_Task instructions_:
Leave out the pictures and set down exactly the lines from the start of the listing through the one with "pillar('pillar_left', -4.55, -4.11, -.2, .2, 'pale", both included.

_Dataset section_:
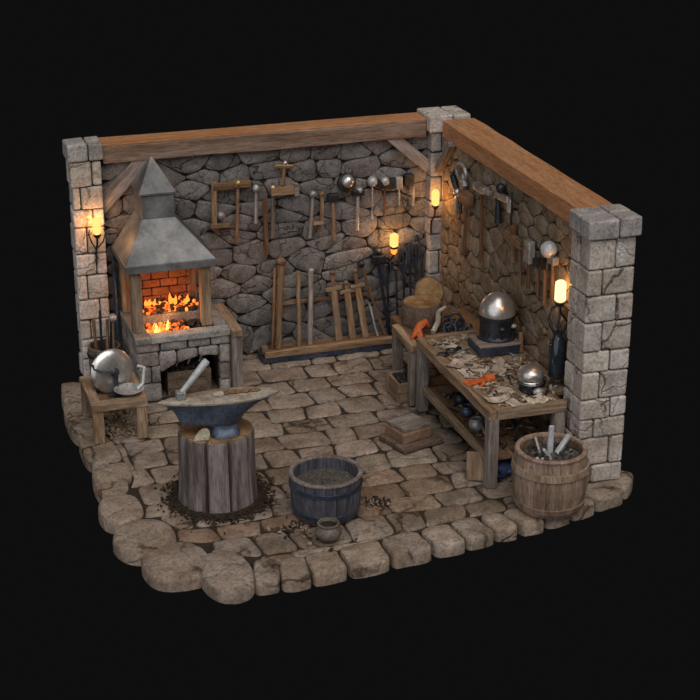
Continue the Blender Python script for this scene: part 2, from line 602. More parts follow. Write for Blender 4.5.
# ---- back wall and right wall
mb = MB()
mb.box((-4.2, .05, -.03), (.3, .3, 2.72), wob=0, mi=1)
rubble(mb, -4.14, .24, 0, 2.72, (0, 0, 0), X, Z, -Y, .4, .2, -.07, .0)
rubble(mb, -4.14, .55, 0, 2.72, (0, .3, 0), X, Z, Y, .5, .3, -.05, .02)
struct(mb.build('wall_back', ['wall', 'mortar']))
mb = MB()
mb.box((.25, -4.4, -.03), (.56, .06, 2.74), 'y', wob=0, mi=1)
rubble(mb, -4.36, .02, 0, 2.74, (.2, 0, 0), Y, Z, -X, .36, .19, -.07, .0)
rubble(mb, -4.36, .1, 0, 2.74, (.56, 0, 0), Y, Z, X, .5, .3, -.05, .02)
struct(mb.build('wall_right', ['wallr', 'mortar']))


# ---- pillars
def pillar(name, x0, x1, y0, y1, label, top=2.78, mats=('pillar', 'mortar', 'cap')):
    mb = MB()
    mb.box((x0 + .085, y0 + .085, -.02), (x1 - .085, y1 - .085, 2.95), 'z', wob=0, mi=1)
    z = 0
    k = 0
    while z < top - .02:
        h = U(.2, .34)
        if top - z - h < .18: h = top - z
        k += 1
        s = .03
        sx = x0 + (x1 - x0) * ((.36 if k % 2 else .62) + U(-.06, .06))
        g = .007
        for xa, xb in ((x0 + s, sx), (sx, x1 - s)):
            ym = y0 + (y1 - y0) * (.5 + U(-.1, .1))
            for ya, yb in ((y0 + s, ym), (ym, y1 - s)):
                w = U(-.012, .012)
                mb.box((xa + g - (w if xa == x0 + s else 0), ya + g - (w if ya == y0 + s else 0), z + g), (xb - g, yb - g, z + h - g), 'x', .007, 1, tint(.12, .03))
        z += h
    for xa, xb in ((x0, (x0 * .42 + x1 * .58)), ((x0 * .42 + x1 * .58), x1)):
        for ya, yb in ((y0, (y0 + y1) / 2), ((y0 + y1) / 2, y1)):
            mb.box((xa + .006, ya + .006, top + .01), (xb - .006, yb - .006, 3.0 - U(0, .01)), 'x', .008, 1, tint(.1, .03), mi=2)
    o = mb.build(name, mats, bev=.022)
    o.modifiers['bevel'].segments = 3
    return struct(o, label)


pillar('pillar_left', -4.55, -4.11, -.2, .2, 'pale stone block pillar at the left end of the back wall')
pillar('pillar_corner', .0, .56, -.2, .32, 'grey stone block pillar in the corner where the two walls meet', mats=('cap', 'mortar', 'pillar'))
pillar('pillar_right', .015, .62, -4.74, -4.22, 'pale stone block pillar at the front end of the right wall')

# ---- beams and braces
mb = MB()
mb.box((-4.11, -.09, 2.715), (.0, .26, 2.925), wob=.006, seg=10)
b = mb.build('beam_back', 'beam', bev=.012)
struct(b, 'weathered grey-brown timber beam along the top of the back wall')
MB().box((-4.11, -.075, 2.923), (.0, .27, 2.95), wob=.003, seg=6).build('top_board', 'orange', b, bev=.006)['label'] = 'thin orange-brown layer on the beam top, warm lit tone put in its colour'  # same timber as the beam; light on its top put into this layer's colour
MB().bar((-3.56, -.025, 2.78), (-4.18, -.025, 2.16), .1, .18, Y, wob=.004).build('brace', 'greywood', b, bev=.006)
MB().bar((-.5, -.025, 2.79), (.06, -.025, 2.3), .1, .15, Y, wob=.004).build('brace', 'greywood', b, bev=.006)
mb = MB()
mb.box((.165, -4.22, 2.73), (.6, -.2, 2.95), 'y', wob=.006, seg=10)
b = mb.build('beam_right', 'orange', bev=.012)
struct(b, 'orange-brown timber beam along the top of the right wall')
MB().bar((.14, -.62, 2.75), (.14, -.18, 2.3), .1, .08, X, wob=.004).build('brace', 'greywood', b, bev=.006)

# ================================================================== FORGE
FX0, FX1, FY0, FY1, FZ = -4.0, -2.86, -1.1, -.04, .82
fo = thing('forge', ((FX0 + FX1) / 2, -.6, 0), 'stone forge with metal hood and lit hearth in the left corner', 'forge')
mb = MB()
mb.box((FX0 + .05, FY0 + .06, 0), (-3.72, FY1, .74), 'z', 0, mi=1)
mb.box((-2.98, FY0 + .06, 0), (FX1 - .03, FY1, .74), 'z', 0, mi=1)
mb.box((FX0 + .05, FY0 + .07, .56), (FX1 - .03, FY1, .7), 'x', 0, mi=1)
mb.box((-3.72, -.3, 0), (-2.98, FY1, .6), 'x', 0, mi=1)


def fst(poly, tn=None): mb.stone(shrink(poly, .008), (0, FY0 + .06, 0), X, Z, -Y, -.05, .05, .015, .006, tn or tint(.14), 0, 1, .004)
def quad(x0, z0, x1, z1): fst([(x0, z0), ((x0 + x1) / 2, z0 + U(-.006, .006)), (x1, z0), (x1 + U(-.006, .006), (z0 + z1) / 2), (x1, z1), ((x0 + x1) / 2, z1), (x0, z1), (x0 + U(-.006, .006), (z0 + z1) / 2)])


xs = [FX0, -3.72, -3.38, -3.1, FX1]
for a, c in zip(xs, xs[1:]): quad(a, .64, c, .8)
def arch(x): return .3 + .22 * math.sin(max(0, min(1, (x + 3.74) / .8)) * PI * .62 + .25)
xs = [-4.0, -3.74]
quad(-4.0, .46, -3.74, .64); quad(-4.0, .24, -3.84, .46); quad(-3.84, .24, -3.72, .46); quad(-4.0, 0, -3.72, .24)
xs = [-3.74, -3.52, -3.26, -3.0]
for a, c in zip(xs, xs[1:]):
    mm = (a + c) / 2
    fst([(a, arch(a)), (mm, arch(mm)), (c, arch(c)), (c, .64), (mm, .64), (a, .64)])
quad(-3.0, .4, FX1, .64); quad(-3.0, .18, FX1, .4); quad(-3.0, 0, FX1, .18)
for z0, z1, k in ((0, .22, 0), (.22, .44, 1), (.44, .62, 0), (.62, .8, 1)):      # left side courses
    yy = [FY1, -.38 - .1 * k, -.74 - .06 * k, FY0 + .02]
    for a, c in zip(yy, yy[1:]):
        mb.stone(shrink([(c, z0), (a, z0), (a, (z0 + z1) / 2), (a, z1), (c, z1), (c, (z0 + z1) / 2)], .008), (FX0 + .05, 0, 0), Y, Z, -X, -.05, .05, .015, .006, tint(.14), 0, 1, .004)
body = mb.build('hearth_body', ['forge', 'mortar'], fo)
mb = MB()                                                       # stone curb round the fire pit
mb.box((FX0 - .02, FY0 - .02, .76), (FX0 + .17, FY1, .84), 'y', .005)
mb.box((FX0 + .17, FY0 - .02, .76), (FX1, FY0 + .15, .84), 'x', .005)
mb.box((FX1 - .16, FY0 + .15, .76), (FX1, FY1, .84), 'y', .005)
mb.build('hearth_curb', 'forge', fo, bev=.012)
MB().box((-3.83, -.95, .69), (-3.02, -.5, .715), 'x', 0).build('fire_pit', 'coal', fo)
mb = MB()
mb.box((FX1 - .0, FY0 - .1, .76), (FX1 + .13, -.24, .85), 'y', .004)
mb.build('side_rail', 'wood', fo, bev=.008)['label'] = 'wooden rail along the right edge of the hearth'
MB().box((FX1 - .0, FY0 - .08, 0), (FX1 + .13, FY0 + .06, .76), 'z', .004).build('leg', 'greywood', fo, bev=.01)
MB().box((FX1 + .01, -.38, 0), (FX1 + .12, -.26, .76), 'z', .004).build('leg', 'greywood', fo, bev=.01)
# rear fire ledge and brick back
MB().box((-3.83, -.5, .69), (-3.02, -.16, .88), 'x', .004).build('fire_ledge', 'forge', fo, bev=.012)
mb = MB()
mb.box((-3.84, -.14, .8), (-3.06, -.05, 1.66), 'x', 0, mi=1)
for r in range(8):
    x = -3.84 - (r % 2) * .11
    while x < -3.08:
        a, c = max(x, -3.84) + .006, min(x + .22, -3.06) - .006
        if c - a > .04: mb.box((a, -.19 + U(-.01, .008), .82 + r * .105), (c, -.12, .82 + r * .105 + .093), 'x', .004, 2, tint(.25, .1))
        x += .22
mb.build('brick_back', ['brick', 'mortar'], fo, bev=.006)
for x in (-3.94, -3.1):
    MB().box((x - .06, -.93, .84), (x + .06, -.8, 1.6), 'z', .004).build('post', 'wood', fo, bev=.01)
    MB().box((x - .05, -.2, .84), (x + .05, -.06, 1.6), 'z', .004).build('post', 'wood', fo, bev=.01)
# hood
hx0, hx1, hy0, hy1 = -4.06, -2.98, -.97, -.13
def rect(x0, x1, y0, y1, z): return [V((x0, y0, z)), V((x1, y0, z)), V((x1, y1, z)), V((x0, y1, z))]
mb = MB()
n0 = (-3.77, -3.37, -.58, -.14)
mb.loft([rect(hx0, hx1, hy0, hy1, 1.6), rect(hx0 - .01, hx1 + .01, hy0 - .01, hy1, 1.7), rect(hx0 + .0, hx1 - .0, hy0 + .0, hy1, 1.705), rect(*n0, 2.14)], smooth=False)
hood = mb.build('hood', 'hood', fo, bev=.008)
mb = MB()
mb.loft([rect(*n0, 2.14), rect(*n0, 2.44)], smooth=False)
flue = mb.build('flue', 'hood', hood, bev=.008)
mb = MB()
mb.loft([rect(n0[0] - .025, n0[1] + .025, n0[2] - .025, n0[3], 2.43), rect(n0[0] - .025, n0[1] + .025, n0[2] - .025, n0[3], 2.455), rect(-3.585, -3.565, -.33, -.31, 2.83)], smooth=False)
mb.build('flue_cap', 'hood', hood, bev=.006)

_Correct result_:
Continue the Blender Python script for this scene: part 2, from line 602. More parts follow. Write for Blender 4.5.
# ---- back wall and right wall
mb = MB()
mb.box((-4.2, .05, -.03), (.3, .3, 2.72), wob=0, mi=1)
rubble(mb, -4.14, .24, 0, 2.72, (0, 0, 0), X, Z, -Y, .4, .2, -.07, .0)
rubble(mb, -4.14, .55, 0, 2.72, (0, .3, 0), X, Z, Y, .5, .3, -.05, .02)
struct(mb.build('wall_back', ['wall', 'mortar']))
mb = MB()
mb.box((.25, -4.4, -.03), (.56, .06, 2.74), 'y', wob=0, mi=1)
rubble(mb, -4.36, .02, 0, 2.74, (.2, 0, 0), Y, Z, -X, .36, .19, -.07, .0)
rubble(mb, -4.36, .1, 0, 2.74, (.56, 0, 0), Y, Z, X, .5, .3, -.05, .02)
struct(mb.build('wall_right', ['wallr', 'mortar']))


# ---- pillars
def pillar(name, x0, x1, y0, y1, label, top=2.78, mats=('pillar', 'mortar', 'cap')):
    mb = MB()
    mb.box((x0 + .085, y0 + .085, -.02), (x1 - .085, y1 - .085, 2.95), 'z', wob=0, mi=1)
    z = 0
    k = 0
    while z < top - .02:
        h = U(.2, .34)
        if top - z - h < .18: h = top - z
        k += 1
        s = .03
        sx = x0 + (x1 - x0) * ((.36 if k % 2 else .62) + U(-.06, .06))
        g = .007
        for xa, xb in ((x0 + s, sx), (sx, x1 - s)):
            ym = y0 + (y1 - y0) * (.5 + U(-.1, .1))
            for ya, yb in ((y0 + s, ym), (ym, y1 - s)):
                w = U(-.012, .012)
                mb.box((xa + g - (w if xa == x0 + s else 0), ya + g - (w if ya == y0 + s else 0), z + g), (xb - g, yb - g, z + h - g), 'x', .007, 1, tint(.12, .03))
        z += h
    for xa, xb in ((x0, (x0 * .42 + x1 * .58)), ((x0 * .42 + x1 * .58), x1)):
        for ya, yb in ((y0, (y0 + y1) / 2), ((y0 + y1) / 2, y1)):
            mb.box((xa + .006, ya + .006, top + .01), (xb - .006, yb - .006, 3.0 - U(0, .01)), 'x', .008, 1, tint(.1, .03), mi=2)
    o = mb.build(name, mats, bev=.022)
    o.modifiers['bevel'].segments = 3
    return struct(o, label)


pillar('pillar_left', -4.55, -4.11, -.2, .2, 'pale stone block pillar at the left end of the back wall')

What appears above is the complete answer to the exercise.